A stunning Civil War landscape image by Barnard.

This image was used by Barnard in his Photographic Views of Sherman's Campaign (plate 10), but is here separately printed at a contemporary date in slightly larger format than the image in the book and on a period mount with manuscript caption. The image is among the most iconic from the work, here with wonderful contrast and tone. "Photographic Views of Sherman's Campaign is a remarkable work of great symbolic, historic, and artistic power. It is a result of a complex interweaving of Barnard's personal vision, nineteenth-century pictorial conventions, and larger ideas about war and the American landscape. The album was the most ambitious project of Barnard's career, and has long been recognized as a landmark in the history of photography" (Davis p.170). Photographic Views of Sherman's Campaign, embraces scenes of the occupation of Nashville, the great battles around Chattanooga and Lookout Mountain, the campaign of Atlanta, March to the Sea, and the Great Raid through the Carolinas (1866). This album, together with Alexander Gardner's Photographic Sketchbook of the Civil War (1866) are the two greatest photographic monuments of the Civil War. Between them, they contain some of the most famous images of the War. The present image offers a poignant reminder of the trail of destruction left across the Confederacy by General William T. Sherman's army in 1864 to 1865 during his famous campaign from Nashville to Chattanooga then Atlanta and so to Savannah and the sea, then by-passing Charleston, north to Columbia.
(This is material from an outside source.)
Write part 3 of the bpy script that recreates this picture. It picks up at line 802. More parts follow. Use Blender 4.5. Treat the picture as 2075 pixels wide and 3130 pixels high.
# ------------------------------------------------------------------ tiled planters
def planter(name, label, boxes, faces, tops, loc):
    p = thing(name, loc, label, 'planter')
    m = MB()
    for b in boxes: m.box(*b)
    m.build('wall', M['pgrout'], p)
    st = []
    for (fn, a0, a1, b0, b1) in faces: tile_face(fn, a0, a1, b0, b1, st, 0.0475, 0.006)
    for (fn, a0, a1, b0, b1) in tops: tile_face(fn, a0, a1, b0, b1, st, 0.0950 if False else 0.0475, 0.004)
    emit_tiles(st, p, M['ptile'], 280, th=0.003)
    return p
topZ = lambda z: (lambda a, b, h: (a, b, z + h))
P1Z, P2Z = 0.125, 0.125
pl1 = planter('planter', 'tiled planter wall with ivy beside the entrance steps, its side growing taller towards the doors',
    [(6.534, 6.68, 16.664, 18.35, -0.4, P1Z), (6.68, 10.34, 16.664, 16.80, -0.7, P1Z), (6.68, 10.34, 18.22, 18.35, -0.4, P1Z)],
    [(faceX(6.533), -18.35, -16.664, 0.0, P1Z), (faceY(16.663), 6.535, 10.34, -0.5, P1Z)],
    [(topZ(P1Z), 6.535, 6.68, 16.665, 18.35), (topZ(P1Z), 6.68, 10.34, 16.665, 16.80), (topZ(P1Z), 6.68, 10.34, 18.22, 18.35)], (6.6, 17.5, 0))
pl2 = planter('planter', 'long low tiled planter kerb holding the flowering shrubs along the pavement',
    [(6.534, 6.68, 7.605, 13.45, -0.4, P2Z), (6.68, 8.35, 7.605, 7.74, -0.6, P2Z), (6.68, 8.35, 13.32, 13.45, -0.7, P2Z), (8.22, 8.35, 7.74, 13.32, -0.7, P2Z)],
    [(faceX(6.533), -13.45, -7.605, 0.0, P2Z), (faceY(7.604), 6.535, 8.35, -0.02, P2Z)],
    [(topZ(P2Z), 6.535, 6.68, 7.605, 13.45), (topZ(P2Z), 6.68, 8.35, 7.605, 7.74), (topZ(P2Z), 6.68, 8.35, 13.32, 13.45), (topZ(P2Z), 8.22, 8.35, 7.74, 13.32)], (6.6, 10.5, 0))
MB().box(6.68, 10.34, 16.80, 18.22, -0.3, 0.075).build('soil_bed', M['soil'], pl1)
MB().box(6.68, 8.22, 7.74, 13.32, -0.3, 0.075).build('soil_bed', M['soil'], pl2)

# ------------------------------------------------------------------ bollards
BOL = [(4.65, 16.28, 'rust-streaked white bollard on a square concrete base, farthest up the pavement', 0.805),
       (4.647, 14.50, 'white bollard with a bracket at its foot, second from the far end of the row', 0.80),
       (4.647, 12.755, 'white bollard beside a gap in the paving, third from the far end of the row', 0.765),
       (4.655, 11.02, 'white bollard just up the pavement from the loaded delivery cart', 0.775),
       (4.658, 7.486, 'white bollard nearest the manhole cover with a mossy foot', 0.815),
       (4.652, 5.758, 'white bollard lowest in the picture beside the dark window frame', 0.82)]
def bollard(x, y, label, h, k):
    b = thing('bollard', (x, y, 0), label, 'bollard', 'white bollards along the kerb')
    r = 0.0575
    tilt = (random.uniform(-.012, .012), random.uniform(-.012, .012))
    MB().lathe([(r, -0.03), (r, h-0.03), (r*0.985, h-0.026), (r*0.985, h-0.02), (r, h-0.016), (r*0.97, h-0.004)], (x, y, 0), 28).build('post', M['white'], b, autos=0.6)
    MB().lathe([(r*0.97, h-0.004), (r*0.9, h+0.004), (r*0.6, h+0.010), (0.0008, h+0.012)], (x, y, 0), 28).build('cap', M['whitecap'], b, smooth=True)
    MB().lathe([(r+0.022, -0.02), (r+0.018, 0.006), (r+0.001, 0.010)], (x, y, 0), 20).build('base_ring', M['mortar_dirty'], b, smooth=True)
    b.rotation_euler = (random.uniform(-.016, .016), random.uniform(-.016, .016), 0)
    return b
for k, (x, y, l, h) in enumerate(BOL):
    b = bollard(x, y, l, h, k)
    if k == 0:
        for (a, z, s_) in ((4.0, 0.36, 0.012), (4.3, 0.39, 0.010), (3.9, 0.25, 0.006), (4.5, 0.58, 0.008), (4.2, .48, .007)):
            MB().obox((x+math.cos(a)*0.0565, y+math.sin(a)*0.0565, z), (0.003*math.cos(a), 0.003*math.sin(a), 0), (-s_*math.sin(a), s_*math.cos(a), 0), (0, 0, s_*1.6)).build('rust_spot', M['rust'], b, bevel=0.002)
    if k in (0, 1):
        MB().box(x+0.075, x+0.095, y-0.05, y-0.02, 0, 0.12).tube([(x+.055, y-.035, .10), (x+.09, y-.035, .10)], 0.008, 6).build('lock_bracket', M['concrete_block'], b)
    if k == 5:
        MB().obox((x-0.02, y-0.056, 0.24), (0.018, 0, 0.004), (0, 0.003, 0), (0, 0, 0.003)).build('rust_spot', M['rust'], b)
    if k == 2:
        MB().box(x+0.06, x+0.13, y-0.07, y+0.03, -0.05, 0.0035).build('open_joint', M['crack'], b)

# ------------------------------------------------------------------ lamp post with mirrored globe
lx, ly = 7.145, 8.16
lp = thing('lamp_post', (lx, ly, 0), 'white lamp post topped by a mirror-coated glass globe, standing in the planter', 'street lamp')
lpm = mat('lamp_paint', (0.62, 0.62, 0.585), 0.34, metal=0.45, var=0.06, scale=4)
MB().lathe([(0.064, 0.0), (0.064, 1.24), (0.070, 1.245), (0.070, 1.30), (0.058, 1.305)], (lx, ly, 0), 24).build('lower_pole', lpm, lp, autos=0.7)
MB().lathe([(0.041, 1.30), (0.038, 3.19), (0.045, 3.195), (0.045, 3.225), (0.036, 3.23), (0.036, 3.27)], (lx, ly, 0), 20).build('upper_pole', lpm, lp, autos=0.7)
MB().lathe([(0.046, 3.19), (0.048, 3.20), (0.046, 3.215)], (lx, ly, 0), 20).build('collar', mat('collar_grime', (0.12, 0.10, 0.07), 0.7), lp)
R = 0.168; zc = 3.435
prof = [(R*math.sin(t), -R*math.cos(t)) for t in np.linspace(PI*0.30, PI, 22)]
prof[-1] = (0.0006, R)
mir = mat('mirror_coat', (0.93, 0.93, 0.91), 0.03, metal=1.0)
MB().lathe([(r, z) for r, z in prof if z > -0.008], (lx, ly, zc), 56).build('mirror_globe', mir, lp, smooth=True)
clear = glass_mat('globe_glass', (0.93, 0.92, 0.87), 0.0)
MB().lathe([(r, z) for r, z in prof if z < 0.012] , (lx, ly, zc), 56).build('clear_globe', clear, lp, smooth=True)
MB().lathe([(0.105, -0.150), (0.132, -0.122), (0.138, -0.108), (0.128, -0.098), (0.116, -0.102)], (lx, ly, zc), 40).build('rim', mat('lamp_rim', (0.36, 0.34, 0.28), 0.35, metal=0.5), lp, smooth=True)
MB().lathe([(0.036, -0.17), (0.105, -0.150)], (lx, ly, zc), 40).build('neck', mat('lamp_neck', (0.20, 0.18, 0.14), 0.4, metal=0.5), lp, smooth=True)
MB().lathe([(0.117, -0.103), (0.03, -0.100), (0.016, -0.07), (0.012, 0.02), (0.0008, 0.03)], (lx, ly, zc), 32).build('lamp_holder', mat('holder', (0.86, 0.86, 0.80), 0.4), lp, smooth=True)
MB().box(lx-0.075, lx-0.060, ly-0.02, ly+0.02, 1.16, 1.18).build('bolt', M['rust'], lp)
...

In the meantime a smaller force had occupied Charleston and Fort Sumter. To the North, the military campaign was brilliant, bold and decisive - an event worthy of the present monumental album. To the South, it was vicious, bloody and destructive. Barnard's album would be the first great landscape photobook, "but it is a wounded, brutalized land -- gouged and scarred and broken. Its tone is stoically calm, yet bleak, and is all the more so for being so lucidly understated ... [Barnard] shows himself to have been one of the finest landscape photographers, treating those culturally loaded Civil War sites -- already in the process of becoming mythic when he pictured them -- with respect, but also with a matter-of-factness that is heroic in itself, and served to punctuate the hyperbole of myth" (Parr and Badger).

Keith F. Davis, George N. Barnard Photographer of Sherman's Campaign (Kansas City: 1990); Parr and Badger, The Photobook: A History, vol. I, p. 45.